Calling Schools Chancellor Dennis Walcott a member of the maligned “1 percent,” city education activists say they are planning to bring hundreds of protesters to next week’s school board meeting for an “Occupy the DOE” action.

The idea to form ODOE came to organizers, many of whom are city public school teachers, during a Sunday afternoon “grade-in” for educators at Occupy Wall Street, according to Leia Petty, an organizer who works as a guidance counselor in a Bushwick high school and is a long-time activist.

As the teachers discussed how the OWS movement intersected with public education, she said, they united around a shared concern that educators and families have been shut out of DOE decision-making process. So they decided to protest the entity that does ratify DOE decisions: the Panel for Educational Policy, which is holding a special meeting next week about new academic standards.

Petty said ODOE protesters will fill the 350-seat auditorium and draw attention to the PEP’s track record of ignoring public testimony before approving the DOE’s proposed policies. Most of the panel’s members were appointed by Mayor Michael Bloomberg.

“The main concern people have, and why the PEP is being targeted, is we feel that it is an unelected and unrepresentative body making decisions on behalf of us.

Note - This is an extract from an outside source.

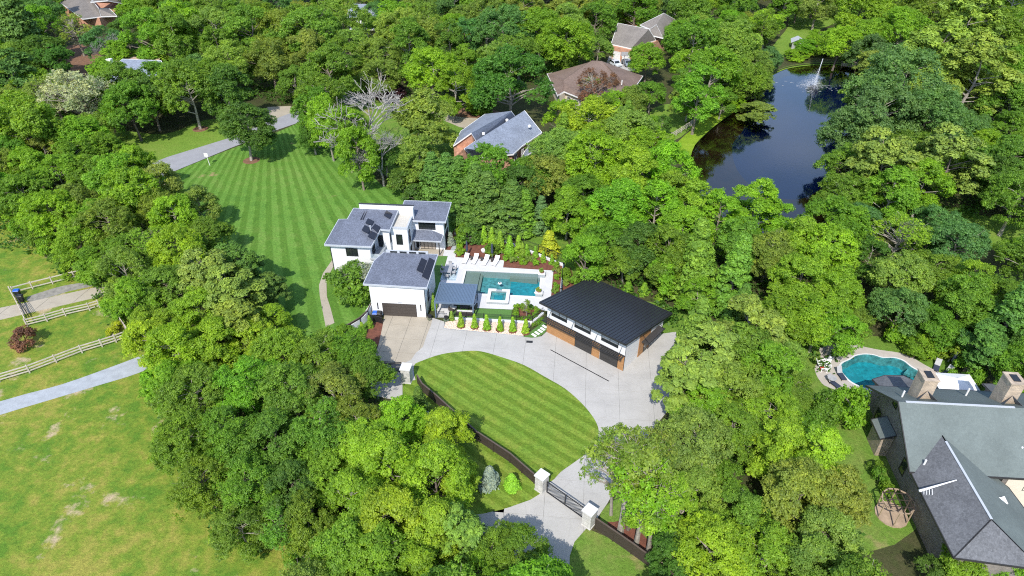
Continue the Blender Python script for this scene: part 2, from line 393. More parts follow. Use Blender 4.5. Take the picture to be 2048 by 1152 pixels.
# ------------------------------------------------------------------ ground and water
def sheet(name, poly, z, mat, holes=()):
    loops = [[Vector((p[0],p[1],z)) for p in poly]] + [[Vector((p[0],p[1],z)) for p in h] for h in holes]
    v = [tuple(p) for l in loops for p in l]; mb = MB(); f = []
    for t in tessellate_polygon(loops):
        a, b, c = [Vector(v[i]) for i in t]
        f.append(tuple(t) if (b-a).cross(c-a).z > 0 else tuple(t[::-1]))
    mb.add(v, f); return struct(mb.build(name, mat))
def clip(subj, cell):
    out = list(subj); n = len(cell)
    for i in range(n):
        a, b = cell[i], cell[(i+1)%n]; inp, out = out, []
        if not inp: return []
        def sd_(p): return (b[0]-a[0])*(p[1]-a[1]) - (b[1]-a[1])*(p[0]-a[0])
        for j in range(len(inp)):
            p, q = inp[j-1], inp[j]; sp, sq = sd_(p), sd_(q)
            if (sp >= 0) != (sq >= 0):
                t = sp/(sp-sq); out.append((p[0]+(q[0]-p[0])*t, p[1]+(q[1]-p[1])*t))
            if sq >= 0: out.append(q)
    return out
def area(poly):
    return .5*sum(poly[i-1][0]*poly[i][1]-poly[i][0]*poly[i-1][1] for i in range(len(poly)))
def slabs(parent, poly, ox, oy, ang, dx, dy, mat, z0, z1, gap=.022, skip=None, jit=0.0):
    c, s = math.cos(ang), math.sin(ang)
    loc = [((p[0]-ox)*c+(p[1]-oy)*s, -(p[0]-ox)*s+(p[1]-oy)*c) for p in poly]
    x0, x1 = min(p[0] for p in loc), max(p[0] for p in loc); y0, y1 = min(p[1] for p in loc), max(p[1] for p in loc)
    for i in range(math.floor(x0/dx), math.ceil(x1/dx)):
        for j in range(math.floor(y0/dy), math.ceil(y1/dy)):
            q = clip(loc, [(i*dx+gap,j*dy+gap),((i+1)*dx-gap,j*dy+gap),((i+1)*dx-gap,(j+1)*dy-gap),(i*dx+gap,(j+1)*dy-gap)])
            if len(q) < 3 or abs(area(q)) < .25: continue
            w = [(ox+p[0]*c-p[1]*s, oy+p[0]*s+p[1]*c) for p in q]
            cx, cy = sum(p[0] for p in w)/len(w), sum(p[1] for p in w)/len(w)
            if skip and all(inside(skip, *p) for p in w): continue
            MB().prism(w, z0, z1 + random.uniform(0, jit)).build('slab', mat, parent)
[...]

Teachers and students don’t have a voice in the DOE,” Petty said.

City education activists aren’t the first to think about taking over public education buildings in the spirit of OWS. Yesterday in Los Angeles, a handful of educators camped out infront of the headquarters of the Los Angeles Unified School District.
One goal of getting OWS more involved in education issues, Petty said, is to draw people into the conversation on public education who don’t usually participate in public meetings. “That goes, not just for other OWS protestors, but also for parents, students and teachers who don’t go to PEP meetings unless their school is up for closure.”

Tomorrow evening Diane Ravitch, an outspoken critic of the DOE, will speak to OWS protesters in Zuccotti Park about the relationship between economic inequality and school reform, according to organizers.

Julie Cavanagh, an organizer with the Grassroots Education Movement who will be participating in ODOE, said the OWS message and practices reflect education activists concerns.

“There is no greater representation for the lack of democracy in what’s happening in public education policy right now than the PEP,” said Cavanagh, who works a special education teacher. “It’s a group of people who believe they are accountable to one man as opposed to 1.1 million school children. that’s wrong. We want the representational democracy we’re entitled to.”